Task inputs:
──────────

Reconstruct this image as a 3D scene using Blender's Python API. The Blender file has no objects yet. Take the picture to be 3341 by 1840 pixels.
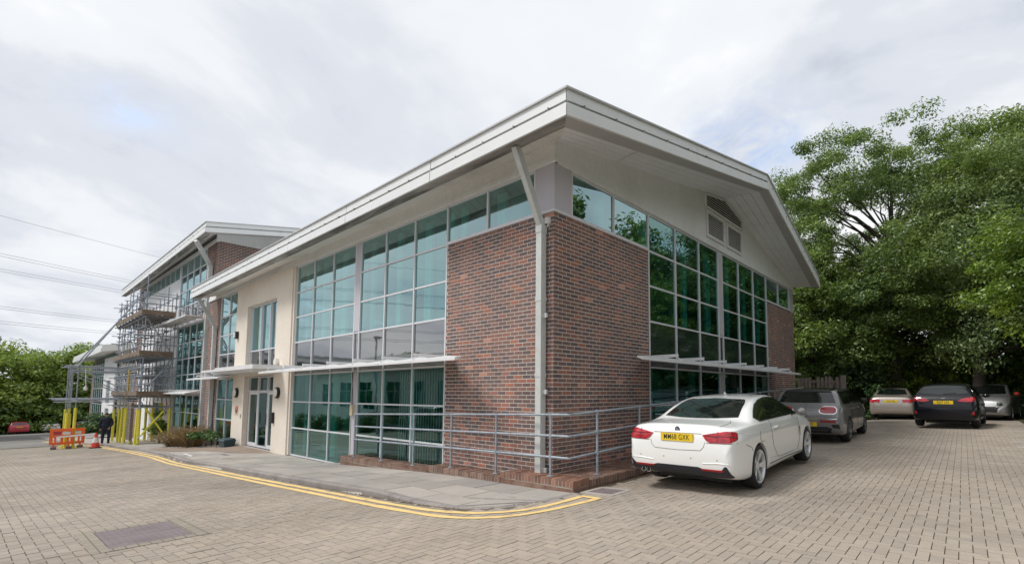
import bpy, bmesh, math, random
import numpy as np
from mathutils import Vector, Matrix
from mathutils.bvhtree import BVHTree
R = math.radians
scene = bpy.context.scene
col = scene.collection
random.seed(7)
rng = np.random.default_rng(7)

# ------------------------------------------------------------------ camera
cam_d = bpy.data.cameras.new('camera'); cam = bpy.data.objects.new('camera', cam_d); col.objects.link(cam)
cam.location = (5.7534, -6.3299, 1.8854)
cam.rotation_euler = (R(90 + 4.47), 0, R(39.724))
cam_d.sensor_width = 36; cam_d.lens = 17.105
cam_d.shift_x = -0.0618; cam_d.shift_y = 0.0708
cam_d.clip_start = 0.05; cam_d.clip_end = 2000
scene.camera = cam

# ------------------------------------------------------------------ sky and sun
SUN_EL, SUN_AZ = R(52), R(215)        # azimuth clockwise from +y: the sun stands behind the camera, to its left
w = bpy.data.worlds.new('World'); scene.world = w; w.use_nodes = True
nt = w.node_tree; nt.nodes.clear(); N = nt.nodes.new; Lk = nt.links.new
out = N('ShaderNodeOutputWorld'); bg = N('ShaderNodeBackground'); bg.inputs['Strength'].default_value = 0.1
sky = N('ShaderNodeTexSky'); sky.sky_type = 'NISHITA'; sky.sun_disc = False
sky.sun_elevation = SUN_EL; sky.sun_rotation = SUN_AZ
sky.air_density = 1.0; sky.dust_density = 1.5; sky.ozone_density = 1.5
tc = N('ShaderNodeTexCoord'); sep = N('ShaderNodeSeparateXYZ'); Lk(tc.outputs['Generated'], sep.inputs[0])
def wmath(op, a, b=None, c=None):
    n = N('ShaderNodeMath'); n.operation = op
    for i, v in enumerate((a, b, c)):
        if v is None: continue
        if isinstance(v, (int, float)): n.inputs[i].default_value = v
        else: Lk(v, n.inputs[i])
    return n.outputs[0]
zz = wmath('ADD', wmath('MAXIMUM', sep.outputs[2], 0.0), 0.22)
cx_ = wmath('DIVIDE', sep.outputs[0], zz); cy_ = wmath('DIVIDE', sep.outputs[1], zz)
comb = N('ShaderNodeCombineXYZ'); Lk(cx_, comb.inputs[0]); Lk(cy_, comb.inputs[1])
def wnoise(scale, detail, rough, off, dist=0.3):
    m = N('ShaderNodeMapping'); m.inputs['Location'].default_value = off; Lk(comb.outputs[0], m.inputs[0])
    n = N('ShaderNodeTexNoise'); n.inputs['Scale'].default_value = scale; n.inputs['Detail'].default_value = detail
    n.inputs['Roughness'].default_value = rough; n.inputs['Distortion'].default_value = dist
    Lk(m.outputs[0], n.inputs['Vector']); return n.outputs['Fac']
def wramp(fac, stops):
    r = N('ShaderNodeValToRGB'); Lk(fac, r.inputs[0]); e = r.color_ramp.elements
    while len(e) < len(stops): e.new(0.5)
    for el, (p, c) in zip(e, stops): el.position = p; el.color = (*c, 1)
    r.color_ramp.interpolation = 'EASE'; return r.outputs[0]
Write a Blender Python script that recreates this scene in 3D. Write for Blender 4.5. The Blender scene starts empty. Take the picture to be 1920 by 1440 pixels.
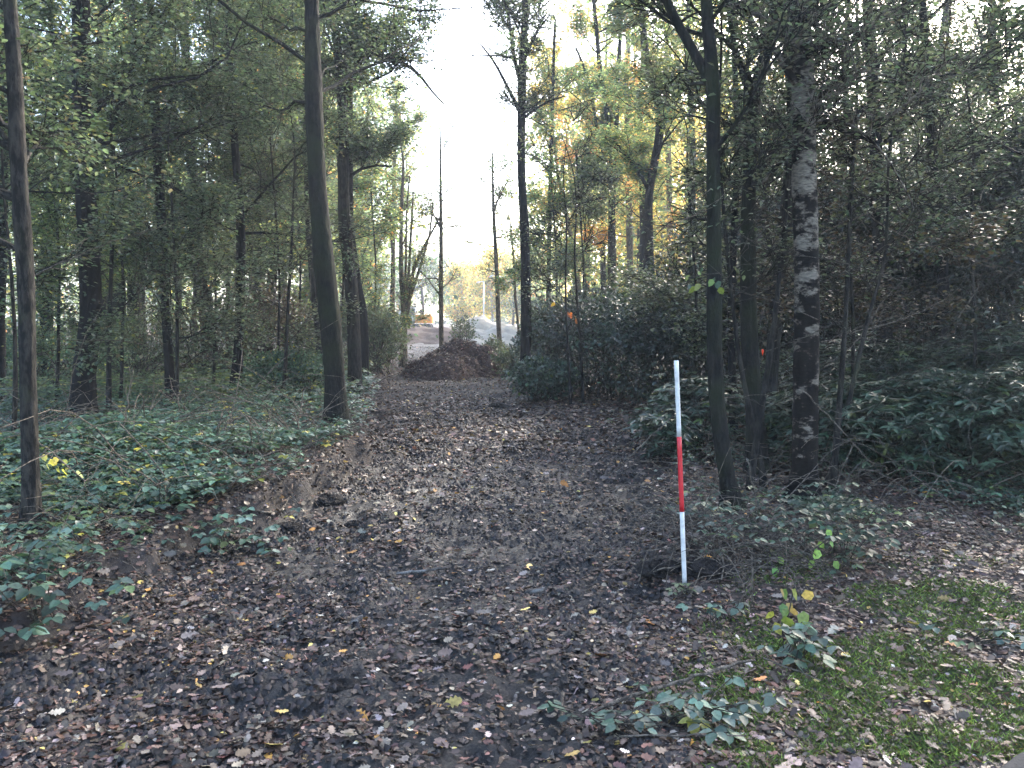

──────────

What the task asks: The records above are to be reproduced exactly; the pictures are to be left out.

Solution for this problem:
Reconstruct this image as a 3D scene using Blender's Python API. The Blender file has no objects yet. Take the picture to be 3341 by 1840 pixels.
import bpy, bmesh, math, random
import numpy as np
from mathutils import Vector, Matrix
from mathutils.bvhtree import BVHTree
R = math.radians
scene = bpy.context.scene
col = scene.collection
random.seed(7)
rng = np.random.default_rng(7)

# ------------------------------------------------------------------ camera
cam_d = bpy.data.cameras.new('camera'); cam = bpy.data.objects.new('camera', cam_d); col.objects.link(cam)
cam.location = (5.7534, -6.3299, 1.8854)
cam.rotation_euler = (R(90 + 4.47), 0, R(39.724))
cam_d.sensor_width = 36; cam_d.lens = 17.105
cam_d.shift_x = -0.0618; cam_d.shift_y = 0.0708
cam_d.clip_start = 0.05; cam_d.clip_end = 2000
scene.camera = cam

# ------------------------------------------------------------------ sky and sun
SUN_EL, SUN_AZ = R(52), R(215)        # azimuth clockwise from +y: the sun stands behind the camera, to its left
w = bpy.data.worlds.new('World'); scene.world = w; w.use_nodes = True
nt = w.node_tree; nt.nodes.clear(); N = nt.nodes.new; Lk = nt.links.new
out = N('ShaderNodeOutputWorld'); bg = N('ShaderNodeBackground'); bg.inputs['Strength'].default_value = 0.1
sky = N('ShaderNodeTexSky'); sky.sky_type = 'NISHITA'; sky.sun_disc = False
sky.sun_elevation = SUN_EL; sky.sun_rotation = SUN_AZ
sky.air_density = 1.0; sky.dust_density = 1.5; sky.ozone_density = 1.5
tc = N('ShaderNodeTexCoord'); sep = N('ShaderNodeSeparateXYZ'); Lk(tc.outputs['Generated'], sep.inputs[0])
def wmath(op, a, b=None, c=None):
    n = N('ShaderNodeMath'); n.operation = op
    for i, v in enumerate((a, b, c)):
        if v is None: continue
        if isinstance(v, (int, float)): n.inputs[i].default_value = v
        else: Lk(v, n.inputs[i])
    return n.outputs[0]
zz = wmath('ADD', wmath('MAXIMUM', sep.outputs[2], 0.0), 0.22)
cx_ = wmath('DIVIDE', sep.outputs[0], zz); cy_ = wmath('DIVIDE', sep.outputs[1], zz)
comb = N('ShaderNodeCombineXYZ'); Lk(cx_, comb.inputs[0]); Lk(cy_, comb.inputs[1])
def wnoise(scale, detail, rough, off, dist=0.3):
    m = N('ShaderNodeMapping'); m.inputs['Location'].default_value = off; Lk(comb.outputs[0], m.inputs[0])
    n = N('ShaderNodeTexNoise'); n.inputs['Scale'].default_value = scale; n.inputs['Detail'].default_value = detail
    n.inputs['Roughness'].default_value = rough; n.inputs['Distortion'].default_value = dist
    Lk(m.outputs[0], n.inputs['Vector']); return n.outputs['Fac']
def wramp(fac, stops):
    r = N('ShaderNodeValToRGB'); Lk(fac, r.inputs[0]); e = r.color_ramp.elements
    while len(e) < len(stops): e.new(0.5)
    for el, (p, c) in zip(e, stops): el.position = p; el.color = (*c, 1)
    r.color_ramp.interpolation = 'EASE'; return r.outputs[0]
Write a Blender Python script that recreates this scene in 3D. Write for Blender 4.5. The Blender scene starts empty. Take the picture to be 1920 by 1440 pixels.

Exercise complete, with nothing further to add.